Si Heinrich Böll lui-même s’est employé, de l’autre côté du Rhin, à faire connaître à ses compatriotes l’œuvre d’un Norman Levine, dont il a traduit à peu près tous les livres, le public français n’a pour l’heure croisé son nom que sur la couverture d’un remarquable recueil de nouvelles, dans lequel un écrivain canadien, de retour d’exil, nous invitait à le suivre dans les quartiers de sa jeunesse. Un thème que l’on retrouvera dans ce bref roman écrit voilà une trentaine d’années, histoire presque banale d’un écrivain en perte de repères, prisonnier d’une carrière décidément sans éclat et d’un foyer qu’il supporte plus qu’il n’anime. Son autoportrait tire vers le gris : « Joseph Grand, né en 1926 en Pologne. Immigré au Canada avec ses parents en 1929. S’enrôle en 1944 dans l’armée de l’air canadienne de Sa Majesté. Après la guerre, retourne en Angleterre. Epouse une Britannique. Ecrit des chroniques de voyage. » Déroute professionnelle et désillusion conjugale sous-tendent cette oppressante chronique du désespoir provincial à laquelle Norman Levine, avec un sens aigu du détail et une sobriété exemplaire, confère une puissance étonnante faite de sentiments mêlés, parfois contradictoires, toujours dérangeants.

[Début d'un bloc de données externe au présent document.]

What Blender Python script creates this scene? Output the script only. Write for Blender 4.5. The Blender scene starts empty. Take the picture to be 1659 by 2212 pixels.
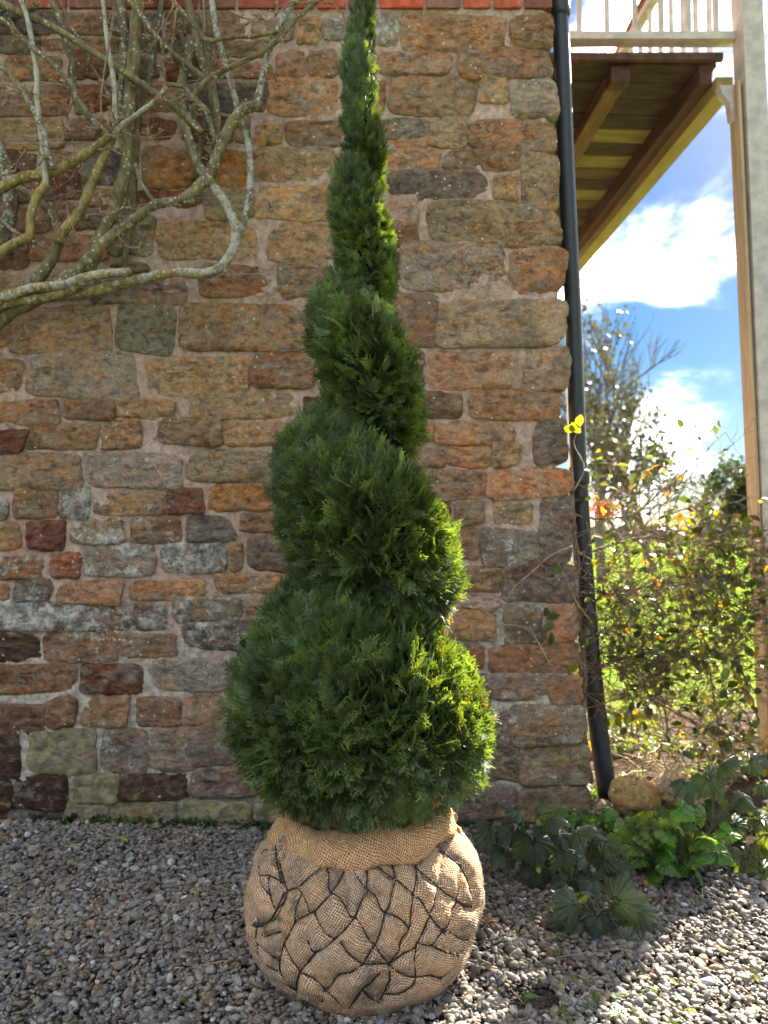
import bpy, bmesh, math, random
import numpy as np
from mathutils import Vector, Matrix, Euler, noise as mnoise
R = math.radians
random.seed(7)
rng = np.random.default_rng(7)
scn = bpy.context.scene
COL = scn.collection

# ------------------------------------------------------------------ camera, world, sun, exposure
CAM_H, PITCH, FPX = 1.30, R(2.5), 1662.0
cam_d = bpy.data.cameras.new('camera')
cam = bpy.data.objects.new('camera', cam_d)
COL.objects.link(cam)
cam.location = (0, 0, CAM_H)
cam.rotation_euler = (R(90) + PITCH, 0, 0)
cam_d.sensor_fit = 'HORIZONTAL'
cam_d.sensor_width = 26.0
cam_d.lens = 26.0 * FPX / 1659.0
cam_d.clip_start = 0.05
cam_d.clip_end = 3000
cam_d.dof.use_dof = True
cam_d.dof.focus_distance = 2.25
cam_d.dof.aperture_fstop = 2.7
scn.camera = cam

SUN_AZ, SUN_EL = R(37), R(39)
world = bpy.data.worlds.new('World')
scn.world = world
world.use_nodes = True
wn, wl = world.node_tree.nodes, world.node_tree.links
wn.clear()
w_out = wn.new('ShaderNodeOutputWorld')
w_bg = wn.new('ShaderNodeBackground')
w_bg.inputs['Strength'].default_value = 0.15
sky = wn.new('ShaderNodeTexSky')
sky.sky_type = 'NISHITA'
sky.sun_disc = False
sky.sun_elevation = SUN_EL
sky.sun_rotation = SUN_AZ
sky.air_density = 1.0
sky.dust_density = 0.6
sky.ozone_density = 2.0
w_tc = wn.new('ShaderNodeTexCoord')
w_map = wn.new('ShaderNodeMapping')
w_map.inputs['Scale'].default_value = (1, 1, 2.0)
w_map.inputs['Location'].default_value = (5.23, 1.75, 8.69)
wl.new(w_tc.outputs['Generated'], w_map.inputs['Vector'])
w_no = wn.new('ShaderNodeTexNoise')
w_no.inputs['Scale'].default_value = 3.2
w_no.inputs['Detail'].default_value = 9
w_no.inputs['Roughness'].default_value = 0.58
w_no.inputs['Distortion'].default_value = 0.35
wl.new(w_map.outputs['Vector'], w_no.inputs['Vector'])
# cloud banks: soft lobes of the sky where the cumulus stands
def dir_px(u, v):
    a, b = (u - 829.5) / FPX, (1106 - v) / FPX
    d = Vector((a, math.cos(PITCH) - b * math.sin(PITCH), math.sin(PITCH) + b * math.cos(PITCH)))
    return d.normalized()
acc = None
for (u, v, ang, amp) in ((1490, 520, 7, .07), (1620, 450, 5, .06), (1320, 570, 5, .05), (1400, 1140, 11, .10)):
    dp = wn.new('ShaderNodeVectorMath'); dp.operation = 'DOT_PRODUCT'
    dp.inputs[1].default_value = dir_px(u, v)
    nv = wn.new('ShaderNodeVectorMath'); nv.operation = 'NORMALIZE'
    wl.new(w_tc.outputs['Generated'], nv.inputs[0])
    wl.new(nv.outputs[0], dp.inputs[0])
    mr = wn.new('ShaderNodeMapRange'); mr.interpolation_type = 'SMOOTHSTEP'
    mr.inputs['From Min'].default_value = math.cos(R(ang))
    mr.inputs['From Max'].default_value = math.cos(R(ang * .15))
    mr.inputs['To Max'].default_value = amp
    wl.new(dp.outputs['Value'], mr.inputs['Value'])
    if acc is None:
        acc = mr.outputs[0]
    else:
        ad = wn.new('ShaderNodeMath'); ad.operation = 'MAXIMUM'
        wl.new(acc, ad.inputs[0]); wl.new(mr.outputs[0], ad.inputs[1])
        acc = ad.outputs[0]
w_sum = wn.new('ShaderNodeMath'); w_sum.operation = 'ADD'
wl.new(acc, w_sum.inputs[0]); wl.new(w_no.outputs['Fac'], w_sum.inputs[1])
w_ramp = wn.new('ShaderNodeMapRange'); w_ramp.interpolation_type = 'SMOOTHSTEP'
w_ramp.inputs['From Min'].default_value = 0.42
w_ramp.inputs['From Max'].default_value = 0.69
wl.new(w_sum.outputs[0], w_ramp.inputs['Value'])
w_hs = wn.new('ShaderNodeHueSaturation')
w_hs.inputs['Saturation'].default_value = 1.75
w_hs.inputs['Value'].default_value = 0.055
wl.new(sky.outputs[0], w_hs.inputs['Color'])
w_mix = wn.new('ShaderNodeMix'); w_mix.data_type = 'RGBA'
w_pow = wn.new('ShaderNodeMath'); w_pow.operation = 'POWER'; w_pow.inputs[1].default_value = 4.2
wl.new(w_ramp.outputs[0], w_pow.inputs[0])
wl.new(w_pow.outputs[0], w_mix.inputs['Factor'])
wl.new(w_hs.outputs[0], w_mix.inputs[6])
w_mix.inputs[7].default_value = (12.0, 11.9, 11.8, 1)
wl.new(w_mix.outputs[2], w_bg.inputs['Color'])
wl.new(w_bg.outputs[0], w_out.inputs['Surface'])

sun_d = bpy.data.lights.new('sun', 'SUN')
sun_d.energy = 2.5
sun_d.angle = R(0.53)
sun_d.color = (1.0, 0.89, 0.73)
sun = bpy.data.objects.new('sun', sun_d)
COL.objects.link(sun)
sdir = Vector((math.sin(SUN_AZ) * math.cos(SUN_EL), math.cos(SUN_AZ) * math.cos(SUN_EL), math.sin(SUN_EL)))
sun.rotation_euler = sdir.to_track_quat('Z', 'Y').to_euler()
sun.location = sdir * 30

scn.view_settings.view_transform = 'Standard'
scn.view_settings.look = 'None'
scn.view_settings.gamma = 1
scn.view_settings.exposure = 3.85
scn.render.engine = 'CYCLES'
scn.cycles.max_bounces = 8
scn.cycles.diffuse_bounces = 4
scn.cycles.transmission_bounces = 4
scn.cycles.caustics_reflective = False
scn.cycles.caustics_refractive = False

# ------------------------------------------------------------------ helpers
def at(u, v, Y):
    """point on the plane y=Y seen at (u, v) of the 1659x2212 picture"""
    a, b = (u - 829.5) / FPX, (1106 - v) / FPX
    dy = math.cos(PITCH) - b * math.sin(PITCH)
    dz = math.sin(PITCH) + b * math.cos(PITCH)
    t = Y / dy
    return Vector((a * t, Y, CAM_H + dz * t))

def tag(o, label=None, cat=None, group=None, kind=None):
    if label: o['label'] = label
    if cat: o['category'] = cat
    if group: o['group'] = group
    if kind: o['kind'] = kind
    return o

def empty(name, loc=(0, 0, 0)):
    o = bpy.data.objects.new(name, None)
    COL.objects.link(o)
    o.location = loc
    o.empty_display_size = 0.1
    return o

class MB:
    def __init__(self):
        self.v = []; self.f = []; self.uv = None; self.mi = []
    def add(self, verts, faces, mi=0):
        n = len(self.v)
        self.v.extend(verts)
        self.f.extend([tuple(i + n for i in f) for f in faces])
        self.mi.extend([mi] * len(faces))
    def box(self, c, s, rot=None, mi=0):
        x, y, z = s[0] / 2, s[1] / 2, s[2] / 2
        vs = [Vector((sx * x, sy * y, sz * z)) for sx in (-1, 1) for sy in (-1, 1) for sz in (-1, 1)]
        if rot is not None:
            vs = [rot @ p for p in vs]
        c = Vector(c)
        self.add([tuple(p + c) for p in vs], [(0, 1, 3, 2), (4, 6, 7, 5), (0, 4, 5, 1), (2, 3, 7, 6), (0, 2, 6, 4), (1, 5, 7, 3)], mi)
    def tube(self, pts, rads, n=6, caps=True, mi=0, wob=0.0):
        pts = [Vector(p) for p in pts]
        m = len(pts)
        if m < 2: return
        if isinstance(rads, (int, float)): rads = [rads] * m
        t0 = (pts[1] - pts[0]).normalized()
        ref = Vector((0, 0, 1)) if abs(t0.z) < .9 else Vector((1, 0, 0))
        nrm = t0.cross(ref).normalized()
        vs = []
        for i in range(m):
            if i == 0: t = pts[1] - pts[0]
            elif i == m - 1: t = pts[-1] - pts[-2]
            else: t = pts[i + 1] - pts[i - 1]
            if t.length < 1e-9: t = t0.copy()
            t.normalize()
            nrm = (nrm - t * nrm.dot(t))
            if nrm.length < 1e-6: nrm = t.orthogonal()
            nrm.normalize()
            bi = t.cross(nrm)
            for k in range(n):
                a = 2 * math.pi * k / n
                r = rads[i] * (1 + wob * (random.random() - .5))
                vs.append(tuple(pts[i] + nrm * (math.cos(a) * r) + bi * (math.sin(a) * r)))
        fs = []
        for i in range(m - 1):
            for k in range(n):
                fs.append((i * n + k, i * n + (k + 1) % n, (i + 1) * n + (k + 1) % n, (i + 1) * n + k))
        if caps:
            fs.append(tuple(range(n - 1, -1, -1)))
            fs.append(tuple((m - 1) * n + k for k in range(n)))
        self.add(vs, fs, mi)
    def mesh(self, name, mats=(), smooth=True):
        me = bpy.data.meshes.new(name)
        me.from_pydata([tuple(p) for p in self.v], [], self.f)
        for m in mats: me.materials.append(m)
        if any(self.mi): me.polygons.foreach_set('material_index', self.mi)
        if smooth: me.polygons.foreach_set('use_smooth', [True] * len(me.polygons))
        me.update()
        return me
    def build(self, name, mat, parent=None, smooth=True, color=None):
        mats = mat if isinstance(mat, (list, tuple)) else [mat]
        return put(name, self.mesh(name, mats, smooth), parent, color)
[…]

De cet univers clos et étouffant, où les faits les plus insignifiants dévoilent, non sans cruauté, toutes leurs implications, il n’est pour l’écrivain qu’une seule issue : celle des lumières de la ville (Londres) et de ses aveuglants plaisirs, au nombre desquels celui de retrouver un peintre original pour lequel Francis Bacon, que Levine a longtemps fréquenté, a probablement servi de modèle. L’ennui et la tristesse prendront un autre tour lors qu’arriveront sans prévenir la sœur de Joseph et son époux, quelques jours avant les fêtes, les bras chargés de cadeaux et de nouvelles du Canada. Econome, habile, doucement moqueur parfois, Norman Levine (dont on reconnaîtra à peu de choses près l’itinéraire dans celui du héros) excelle à donner une substance aux personnages qui défilent dans ses pages, en n’en révélant qu’une esquisse à peine appuyée, à voir le monde au travers du prisme d’un quotidien dont il suggère avec une infinie délicatesse la portée dramatique. Ni minimaliste, ni emphatique, son regard léger, décalé, tout à la fois mélancolique et désabusé, perce au cœur des êtres et atteint en peu de mots une justesse étonnante. L’histoire de Joseph est aussi celle d’innombrables héros de romans, qu’ils soient venus avant ou après lui : celle d’un homme égaré et de sa route au milieu des autres. Un sujet mille fois abordé sans doute, dont le romancier canadien démontre en deux cents pages qu’il n’a rien perdu de sa richesse.